━━ INPUT FOR THIS TASK ━━
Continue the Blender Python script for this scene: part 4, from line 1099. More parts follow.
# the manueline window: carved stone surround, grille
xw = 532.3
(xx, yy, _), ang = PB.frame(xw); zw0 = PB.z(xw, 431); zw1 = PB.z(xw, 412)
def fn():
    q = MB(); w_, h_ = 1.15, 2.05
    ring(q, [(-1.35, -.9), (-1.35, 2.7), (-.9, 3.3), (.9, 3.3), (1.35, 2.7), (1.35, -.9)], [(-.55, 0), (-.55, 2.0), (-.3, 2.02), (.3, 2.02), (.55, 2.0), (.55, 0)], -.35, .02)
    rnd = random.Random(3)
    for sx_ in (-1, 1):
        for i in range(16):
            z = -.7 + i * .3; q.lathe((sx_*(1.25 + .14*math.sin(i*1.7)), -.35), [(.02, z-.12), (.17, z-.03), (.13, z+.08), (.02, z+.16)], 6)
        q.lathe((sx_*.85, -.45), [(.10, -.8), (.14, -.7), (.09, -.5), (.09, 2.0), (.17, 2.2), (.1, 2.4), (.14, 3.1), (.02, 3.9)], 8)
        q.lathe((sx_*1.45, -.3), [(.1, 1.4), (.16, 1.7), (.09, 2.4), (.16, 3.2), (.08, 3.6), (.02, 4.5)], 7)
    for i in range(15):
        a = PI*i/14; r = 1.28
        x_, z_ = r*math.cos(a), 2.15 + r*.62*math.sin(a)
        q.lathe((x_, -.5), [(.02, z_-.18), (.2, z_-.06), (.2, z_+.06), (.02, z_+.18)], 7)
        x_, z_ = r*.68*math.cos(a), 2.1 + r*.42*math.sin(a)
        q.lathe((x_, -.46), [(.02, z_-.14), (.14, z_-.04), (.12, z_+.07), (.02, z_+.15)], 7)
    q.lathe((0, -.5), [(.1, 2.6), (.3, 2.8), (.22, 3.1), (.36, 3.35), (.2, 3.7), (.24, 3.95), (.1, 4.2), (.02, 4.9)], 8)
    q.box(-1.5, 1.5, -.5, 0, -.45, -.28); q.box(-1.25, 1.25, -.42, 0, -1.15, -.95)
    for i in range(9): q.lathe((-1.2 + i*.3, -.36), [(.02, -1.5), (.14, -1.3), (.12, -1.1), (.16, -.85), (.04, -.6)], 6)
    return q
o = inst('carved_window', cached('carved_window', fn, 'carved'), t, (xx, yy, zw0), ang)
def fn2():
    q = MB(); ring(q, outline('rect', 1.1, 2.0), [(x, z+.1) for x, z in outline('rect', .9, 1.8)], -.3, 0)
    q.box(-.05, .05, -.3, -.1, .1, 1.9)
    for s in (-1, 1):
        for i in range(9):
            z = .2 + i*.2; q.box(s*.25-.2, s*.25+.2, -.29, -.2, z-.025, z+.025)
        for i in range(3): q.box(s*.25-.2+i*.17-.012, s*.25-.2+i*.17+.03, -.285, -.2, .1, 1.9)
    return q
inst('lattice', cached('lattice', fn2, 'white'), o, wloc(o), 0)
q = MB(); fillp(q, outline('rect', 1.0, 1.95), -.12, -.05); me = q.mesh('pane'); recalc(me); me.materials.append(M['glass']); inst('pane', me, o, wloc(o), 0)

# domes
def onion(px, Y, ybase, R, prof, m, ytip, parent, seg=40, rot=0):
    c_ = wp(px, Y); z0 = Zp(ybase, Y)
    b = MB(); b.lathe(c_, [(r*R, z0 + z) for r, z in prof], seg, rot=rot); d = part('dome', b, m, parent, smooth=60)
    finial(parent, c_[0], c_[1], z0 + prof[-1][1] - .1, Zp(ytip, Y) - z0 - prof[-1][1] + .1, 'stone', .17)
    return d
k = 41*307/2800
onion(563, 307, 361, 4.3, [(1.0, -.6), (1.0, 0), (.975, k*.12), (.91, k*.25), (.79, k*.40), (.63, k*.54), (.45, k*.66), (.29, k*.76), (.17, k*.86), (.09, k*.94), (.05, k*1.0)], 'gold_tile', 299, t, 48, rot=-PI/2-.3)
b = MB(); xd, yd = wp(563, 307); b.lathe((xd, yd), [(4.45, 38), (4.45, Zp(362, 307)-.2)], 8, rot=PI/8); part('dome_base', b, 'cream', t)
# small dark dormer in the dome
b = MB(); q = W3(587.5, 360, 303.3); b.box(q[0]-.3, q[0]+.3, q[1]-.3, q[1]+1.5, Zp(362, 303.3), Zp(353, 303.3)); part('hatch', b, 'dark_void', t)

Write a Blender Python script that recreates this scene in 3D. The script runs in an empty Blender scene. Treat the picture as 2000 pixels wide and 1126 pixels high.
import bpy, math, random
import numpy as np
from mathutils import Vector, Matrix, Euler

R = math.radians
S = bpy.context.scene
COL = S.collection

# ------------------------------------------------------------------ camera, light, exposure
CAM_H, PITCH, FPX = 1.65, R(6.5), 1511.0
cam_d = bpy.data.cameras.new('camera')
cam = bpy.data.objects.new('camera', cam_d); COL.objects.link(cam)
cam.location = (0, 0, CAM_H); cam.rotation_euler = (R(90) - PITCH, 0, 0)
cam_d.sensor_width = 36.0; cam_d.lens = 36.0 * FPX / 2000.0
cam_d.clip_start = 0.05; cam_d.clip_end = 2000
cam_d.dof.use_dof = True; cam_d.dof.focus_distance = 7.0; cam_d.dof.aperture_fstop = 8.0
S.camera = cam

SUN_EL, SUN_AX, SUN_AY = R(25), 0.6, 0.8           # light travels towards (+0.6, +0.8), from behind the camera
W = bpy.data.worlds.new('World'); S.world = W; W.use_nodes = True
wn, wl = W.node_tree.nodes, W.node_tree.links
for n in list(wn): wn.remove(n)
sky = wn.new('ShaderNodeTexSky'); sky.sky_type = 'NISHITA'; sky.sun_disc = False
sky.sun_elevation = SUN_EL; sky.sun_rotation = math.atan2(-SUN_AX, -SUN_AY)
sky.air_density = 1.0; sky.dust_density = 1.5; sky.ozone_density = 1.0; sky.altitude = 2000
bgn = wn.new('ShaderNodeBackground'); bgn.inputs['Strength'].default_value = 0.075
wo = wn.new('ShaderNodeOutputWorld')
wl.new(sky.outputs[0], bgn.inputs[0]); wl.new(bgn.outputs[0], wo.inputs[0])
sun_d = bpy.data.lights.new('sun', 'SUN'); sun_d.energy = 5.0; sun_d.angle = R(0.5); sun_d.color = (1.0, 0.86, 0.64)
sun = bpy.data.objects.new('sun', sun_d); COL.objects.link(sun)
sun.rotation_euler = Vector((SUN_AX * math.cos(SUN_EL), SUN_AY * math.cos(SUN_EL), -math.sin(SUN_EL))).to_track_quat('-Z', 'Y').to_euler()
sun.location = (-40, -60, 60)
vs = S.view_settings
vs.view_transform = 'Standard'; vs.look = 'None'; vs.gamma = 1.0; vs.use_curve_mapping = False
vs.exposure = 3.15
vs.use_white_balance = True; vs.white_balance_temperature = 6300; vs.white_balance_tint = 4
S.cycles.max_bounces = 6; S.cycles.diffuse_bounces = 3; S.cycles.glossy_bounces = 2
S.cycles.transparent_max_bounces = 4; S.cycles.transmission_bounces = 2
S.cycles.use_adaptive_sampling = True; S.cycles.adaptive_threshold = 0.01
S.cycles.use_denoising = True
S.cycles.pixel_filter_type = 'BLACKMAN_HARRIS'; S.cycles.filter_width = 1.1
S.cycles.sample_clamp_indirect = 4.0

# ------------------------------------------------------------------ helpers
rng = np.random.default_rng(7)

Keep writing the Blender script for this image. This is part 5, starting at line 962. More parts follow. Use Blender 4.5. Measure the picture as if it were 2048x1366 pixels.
━━━
→ **GOAL**:
All of the lines above need to be given again exactly.

→ **OUTPUT OF THE EXERCISE**:
Continue the Blender Python script for this scene: part 4, from line 1099. More parts follow.
# the manueline window: carved stone surround, grille
xw = 532.3
(xx, yy, _), ang = PB.frame(xw); zw0 = PB.z(xw, 431); zw1 = PB.z(xw, 412)
def fn():
    q = MB(); w_, h_ = 1.15, 2.05
    ring(q, [(-1.35, -.9), (-1.35, 2.7), (-.9, 3.3), (.9, 3.3), (1.35, 2.7), (1.35, -.9)], [(-.55, 0), (-.55, 2.0), (-.3, 2.02), (.3, 2.02), (.55, 2.0), (.55, 0)], -.35, .02)
    rnd = random.Random(3)
    for sx_ in (-1, 1):
        for i in range(16):
            z = -.7 + i * .3; q.lathe((sx_*(1.25 + .14*math.sin(i*1.7)), -.35), [(.02, z-.12), (.17, z-.03), (.13, z+.08), (.02, z+.16)], 6)
        q.lathe((sx_*.85, -.45), [(.10, -.8), (.14, -.7), (.09, -.5), (.09, 2.0), (.17, 2.2), (.1, 2.4), (.14, 3.1), (.02, 3.9)], 8)
        q.lathe((sx_*1.45, -.3), [(.1, 1.4), (.16, 1.7), (.09, 2.4), (.16, 3.2), (.08, 3.6), (.02, 4.5)], 7)
    for i in range(15):
        a = PI*i/14; r = 1.28
        x_, z_ = r*math.cos(a), 2.15 + r*.62*math.sin(a)
        q.lathe((x_, -.5), [(.02, z_-.18), (.2, z_-.06), (.2, z_+.06), (.02, z_+.18)], 7)
        x_, z_ = r*.68*math.cos(a), 2.1 + r*.42*math.sin(a)
        q.lathe((x_, -.46), [(.02, z_-.14), (.14, z_-.04), (.12, z_+.07), (.02, z_+.15)], 7)
    q.lathe((0, -.5), [(.1, 2.6), (.3, 2.8), (.22, 3.1), (.36, 3.35), (.2, 3.7), (.24, 3.95), (.1, 4.2), (.02, 4.9)], 8)
    q.box(-1.5, 1.5, -.5, 0, -.45, -.28); q.box(-1.25, 1.25, -.42, 0, -1.15, -.95)
    for i in range(9): q.lathe((-1.2 + i*.3, -.36), [(.02, -1.5), (.14, -1.3), (.12, -1.1), (.16, -.85), (.04, -.6)], 6)
    return q
o = inst('carved_window', cached('carved_window', fn, 'carved'), t, (xx, yy, zw0), ang)
def fn2():
    q = MB(); ring(q, outline('rect', 1.1, 2.0), [(x, z+.1) for x, z in outline('rect', .9, 1.8)], -.3, 0)
    q.box(-.05, .05, -.3, -.1, .1, 1.9)
    for s in (-1, 1):
        for i in range(9):
            z = .2 + i*.2; q.box(s*.25-.2, s*.25+.2, -.29, -.2, z-.025, z+.025)
        for i in range(3): q.box(s*.25-.2+i*.17-.012, s*.25-.2+i*.17+.03, -.285, -.2, .1, 1.9)
    return q
inst('lattice', cached('lattice', fn2, 'white'), o, wloc(o), 0)
q = MB(); fillp(q, outline('rect', 1.0, 1.95), -.12, -.05); me = q.mesh('pane'); recalc(me); me.materials.append(M['glass']); inst('pane', me, o, wloc(o), 0)

# domes
def onion(px, Y, ybase, R, prof, m, ytip, parent, seg=40, rot=0):
    c_ = wp(px, Y); z0 = Zp(ybase, Y)
    b = MB(); b.lathe(c_, [(r*R, z0 + z) for r, z in prof], seg, rot=rot); d = part('dome', b, m, parent, smooth=60)
    finial(parent, c_[0], c_[1], z0 + prof[-1][1] - .1, Zp(ytip, Y) - z0 - prof[-1][1] + .1, 'stone', .17)
    return d
k = 41*307/2800
onion(563, 307, 361, 4.3, [(1.0, -.6), (1.0, 0), (.975, k*.12), (.91, k*.25), (.79, k*.40), (.63, k*.54), (.45, k*.66), (.29, k*.76), (.17, k*.86), (.09, k*.94), (.05, k*1.0)], 'gold_tile', 299, t, 48, rot=-PI/2-.3)
b = MB(); xd, yd = wp(563, 307); b.lathe((xd, yd), [(4.45, 38), (4.45, Zp(362, 307)-.2)], 8, rot=PI/8); part('dome_base', b, 'cream', t)
# small dark dormer in the dome
b = MB(); q = W3(587.5, 360, 303.3); b.box(q[0]-.3, q[0]+.3, q[1]-.3, q[1]+1.5, Zp(362, 303.3), Zp(353, 303.3)); part('hatch', b, 'dark_void', t)

Write a Blender Python script that recreates this scene in 3D. The script runs in an empty Blender scene. Treat the picture as 2000 pixels wide and 1126 pixels high.
import bpy, math, random
import numpy as np
from mathutils import Vector, Matrix, Euler

R = math.radians
S = bpy.context.scene
COL = S.collection

# ------------------------------------------------------------------ camera, light, exposure
CAM_H, PITCH, FPX = 1.65, R(6.5), 1511.0
cam_d = bpy.data.cameras.new('camera')
cam = bpy.data.objects.new('camera', cam_d); COL.objects.link(cam)
cam.location = (0, 0, CAM_H); cam.rotation_euler = (R(90) - PITCH, 0, 0)
cam_d.sensor_width = 36.0; cam_d.lens = 36.0 * FPX / 2000.0
cam_d.clip_start = 0.05; cam_d.clip_end = 2000
cam_d.dof.use_dof = True; cam_d.dof.focus_distance = 7.0; cam_d.dof.aperture_fstop = 8.0
S.camera = cam

SUN_EL, SUN_AX, SUN_AY = R(25), 0.6, 0.8           # light travels towards (+0.6, +0.8), from behind the camera
W = bpy.data.worlds.new('World'); S.world = W; W.use_nodes = True
wn, wl = W.node_tree.nodes, W.node_tree.links
for n in list(wn): wn.remove(n)
sky = wn.new('ShaderNodeTexSky'); sky.sky_type = 'NISHITA'; sky.sun_disc = False
sky.sun_elevation = SUN_EL; sky.sun_rotation = math.atan2(-SUN_AX, -SUN_AY)
sky.air_density = 1.0; sky.dust_density = 1.5; sky.ozone_density = 1.0; sky.altitude = 2000
bgn = wn.new('ShaderNodeBackground'); bgn.inputs['Strength'].default_value = 0.075
wo = wn.new('ShaderNodeOutputWorld')
wl.new(sky.outputs[0], bgn.inputs[0]); wl.new(bgn.outputs[0], wo.inputs[0])
sun_d = bpy.data.lights.new('sun', 'SUN'); sun_d.energy = 5.0; sun_d.angle = R(0.5); sun_d.color = (1.0, 0.86, 0.64)
sun = bpy.data.objects.new('sun', sun_d); COL.objects.link(sun)
sun.rotation_euler = Vector((SUN_AX * math.cos(SUN_EL), SUN_AY * math.cos(SUN_EL), -math.sin(SUN_EL))).to_track_quat('-Z', 'Y').to_euler()
sun.location = (-40, -60, 60)
vs = S.view_settings
vs.view_transform = 'Standard'; vs.look = 'None'; vs.gamma = 1.0; vs.use_curve_mapping = False
vs.exposure = 3.15
vs.use_white_balance = True; vs.white_balance_temperature = 6300; vs.white_balance_tint = 4
S.cycles.max_bounces = 6; S.cycles.diffuse_bounces = 3; S.cycles.glossy_bounces = 2
S.cycles.transparent_max_bounces = 4; S.cycles.transmission_bounces = 2
S.cycles.use_adaptive_sampling = True; S.cycles.adaptive_threshold = 0.01
S.cycles.use_denoising = True
S.cycles.pixel_filter_type = 'BLACKMAN_HARRIS'; S.cycles.filter_width = 1.1
S.cycles.sample_clamp_indirect = 4.0

# ------------------------------------------------------------------ helpers
rng = np.random.default_rng(7)

Keep writing the Blender script for this image. This is part 5, starting at line 962. More parts follow. Use Blender 4.5. Measure the picture as if it were 2048x1366 pixels.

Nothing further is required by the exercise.